I blame years of soap opera viewing that bordered on obsession: Evil twins, mysterious illnesses, and torrid affairs. What began as a fever dream became Tomorrow Waits For No One – a weekly text-based web series delivered to AOL and Hotmail inboxes. Before video streaming was possible, my “soap opera for people with ADHD” thrived on byte-sized drama. One subscriber became ten, then fifty. Through the hum of 56K modems, nearly 500 readers eventually followed Santa Lorena’s web of desire and deception.
As the internet evolved, these stories simmered on the back burner, but the characters stayed with me. With help from a cherished community in Asheville, NC, I transformed these digital whispers into a short film (here are the opening credits), premiering in 2009 before a packed house of true believers.
When the pilot script made it to the finals of a screenplay competition, it was clear – the story wouldn’t die. A new life in Los Angeles as a SAG-AFTRA background performer kept drawing me back to Santa Lorena.

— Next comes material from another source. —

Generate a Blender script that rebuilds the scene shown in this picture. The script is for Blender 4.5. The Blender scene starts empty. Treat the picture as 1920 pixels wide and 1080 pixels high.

Working with TV writer/producer Brandon A. Schultz and artist Cayetano Valenzuela, we reimagined these characters in graphic novel form. Now we’re sharing this teaser of TWFNO: Who Am I/Beware the Stranger – a soap opera set in the early aughts that embraces infinite diversity in infinite combinations. Where queer stories aren’t just part of the tapestry – they’re woven into its design. Where tales of amnesia, betrayal, and redemption unfold, and every secret has a delicious twist of fate.
Like an AIM Away Message at 3 AM, Santa Lorena’s secrets have been waiting in the dark.